In fact, work was the subject of all kinds of BF premieres, including Oleg Sentsov’s Gamer, about a Ukrainian high-schooler whose talents at playing the video game Quake take him to the world championship in Los Angeles, before he returns to obscurity and a dead-end life in Kiev. The problem is that depicting the work of a video gamer is like filming a writer as he pecks away at a keyboard and looks at a computer screen, and Sentsov doesn’t come up with a solution. The American indie film team of Jason Cortlund and Julia Halperin get inside the little-known world of mushroom foragers in Now, Forager, and as long as they maintain their nonfiction focus—on the basics of the job, such as scouring the forest ground for exotic fungi and trying to sell it to Manhattan fine-dining restaurants—their film is quite interesting. But once a drama kicks in, about the clashing career trajectories within a married couple (he’s a grouch who wants to forage, she’s nice and wants to cook), it collapses like a sad soufflé.
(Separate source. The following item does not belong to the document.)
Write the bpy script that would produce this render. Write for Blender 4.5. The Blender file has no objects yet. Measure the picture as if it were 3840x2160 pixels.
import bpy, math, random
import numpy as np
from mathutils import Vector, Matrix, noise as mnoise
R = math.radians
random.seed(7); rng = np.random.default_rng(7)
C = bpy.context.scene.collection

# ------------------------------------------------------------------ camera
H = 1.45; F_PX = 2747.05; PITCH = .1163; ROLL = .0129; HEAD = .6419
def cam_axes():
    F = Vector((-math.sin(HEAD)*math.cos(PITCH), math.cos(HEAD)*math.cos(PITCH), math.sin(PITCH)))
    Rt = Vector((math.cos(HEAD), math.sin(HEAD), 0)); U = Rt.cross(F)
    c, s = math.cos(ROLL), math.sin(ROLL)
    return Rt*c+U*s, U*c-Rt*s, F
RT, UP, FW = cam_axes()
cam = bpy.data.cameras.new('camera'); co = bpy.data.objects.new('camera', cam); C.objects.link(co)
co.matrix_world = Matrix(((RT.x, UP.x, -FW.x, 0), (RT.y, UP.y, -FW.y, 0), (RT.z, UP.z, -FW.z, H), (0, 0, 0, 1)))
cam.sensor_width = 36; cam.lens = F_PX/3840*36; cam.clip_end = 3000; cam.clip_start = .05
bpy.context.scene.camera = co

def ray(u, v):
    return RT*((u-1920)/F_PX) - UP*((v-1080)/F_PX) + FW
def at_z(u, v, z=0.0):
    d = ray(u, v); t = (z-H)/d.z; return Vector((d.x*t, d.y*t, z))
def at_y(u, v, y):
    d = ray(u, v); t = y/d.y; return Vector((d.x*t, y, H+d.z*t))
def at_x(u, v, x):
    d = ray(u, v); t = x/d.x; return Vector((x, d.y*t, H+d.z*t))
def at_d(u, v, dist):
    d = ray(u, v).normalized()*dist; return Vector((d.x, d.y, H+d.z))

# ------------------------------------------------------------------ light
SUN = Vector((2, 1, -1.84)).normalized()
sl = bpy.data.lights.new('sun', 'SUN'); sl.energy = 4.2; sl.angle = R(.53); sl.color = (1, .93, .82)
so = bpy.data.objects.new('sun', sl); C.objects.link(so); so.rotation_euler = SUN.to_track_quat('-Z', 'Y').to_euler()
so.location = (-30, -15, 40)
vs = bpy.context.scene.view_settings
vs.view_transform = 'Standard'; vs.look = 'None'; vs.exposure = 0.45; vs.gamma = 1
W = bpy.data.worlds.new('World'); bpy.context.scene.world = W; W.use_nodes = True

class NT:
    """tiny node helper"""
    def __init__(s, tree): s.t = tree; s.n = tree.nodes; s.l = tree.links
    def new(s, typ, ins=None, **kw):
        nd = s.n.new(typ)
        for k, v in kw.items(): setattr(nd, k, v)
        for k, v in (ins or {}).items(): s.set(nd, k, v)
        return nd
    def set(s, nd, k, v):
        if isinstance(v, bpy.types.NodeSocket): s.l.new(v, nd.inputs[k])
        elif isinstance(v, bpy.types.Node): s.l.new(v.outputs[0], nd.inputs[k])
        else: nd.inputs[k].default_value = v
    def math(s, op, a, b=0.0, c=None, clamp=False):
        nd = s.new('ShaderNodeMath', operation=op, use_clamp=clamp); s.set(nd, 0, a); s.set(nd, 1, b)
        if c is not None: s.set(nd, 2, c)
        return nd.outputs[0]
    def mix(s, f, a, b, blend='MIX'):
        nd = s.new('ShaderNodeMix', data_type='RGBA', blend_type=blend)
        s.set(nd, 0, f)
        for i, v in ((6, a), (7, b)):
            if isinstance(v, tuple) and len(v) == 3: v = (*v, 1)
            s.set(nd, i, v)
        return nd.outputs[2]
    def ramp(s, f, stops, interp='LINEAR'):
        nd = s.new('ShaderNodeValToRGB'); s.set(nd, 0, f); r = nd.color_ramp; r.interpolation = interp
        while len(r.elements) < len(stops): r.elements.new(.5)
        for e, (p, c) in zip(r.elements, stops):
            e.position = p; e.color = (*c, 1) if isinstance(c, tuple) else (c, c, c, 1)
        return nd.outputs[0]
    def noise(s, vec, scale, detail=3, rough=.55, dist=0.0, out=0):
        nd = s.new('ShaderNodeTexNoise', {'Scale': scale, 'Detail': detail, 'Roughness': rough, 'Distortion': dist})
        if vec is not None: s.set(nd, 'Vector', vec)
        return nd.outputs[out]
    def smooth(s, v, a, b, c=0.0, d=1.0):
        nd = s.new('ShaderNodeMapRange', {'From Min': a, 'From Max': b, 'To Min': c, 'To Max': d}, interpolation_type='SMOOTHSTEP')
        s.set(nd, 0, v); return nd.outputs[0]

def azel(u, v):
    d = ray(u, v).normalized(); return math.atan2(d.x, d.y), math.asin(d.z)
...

More consistently than any other festival I know, Rotterdam each year shows at least one radically independent work from the Indian subcontinent, and this time it was Madhuja Mukherjee’s unclassifiable Carnival. Partly doc, partly diary, largely free-form and hampered by some annoying stylistic ticks (such as an irritating music cue during the film’s silent-movie–style dialogue intertitles), this love letter to Kolkata closely follows a young man whose lonely father continues to grieve over his dead wife, and who tries to escape from the pain by enjoying Kolkata’s annual Durga Puja festival in the fall. It’s a failed experiment, but at least Mukherjee is charting his own path in Indian cinema, a noteworthy ambition.
A complete surprise for BF and Swiss cinema is Eileen Hofer’s He Was a Giant with Brown Eyes, one of the more watchable and engaging recent films about young people made anywhere. This one was mostly financed in Switzerland but shot, gloriously, in Azerbaijan (95% of it in the rapidly transforming capital of Baku) with a real Azeri family to whom Hofer is now related by marriage. Thus, while it has all of the trappings of a fiction film about two sisters of divorced parents reuniting (one of them coming to Baku for summer vacation from Switzerland, where she lives with their mom in a testy relationship; the other living with their dad, an Azeri naval officer), it’s also a documentary about these lives, and especially about how the young people learn of the terrible history of their people during the bad days of Soviet rule. Despite the weight of that history, Hofer’s work is remarkably light and seemingly effortless, completely in tune with the vibe and attitude of the young Azeris she films. Bright Future, for sure.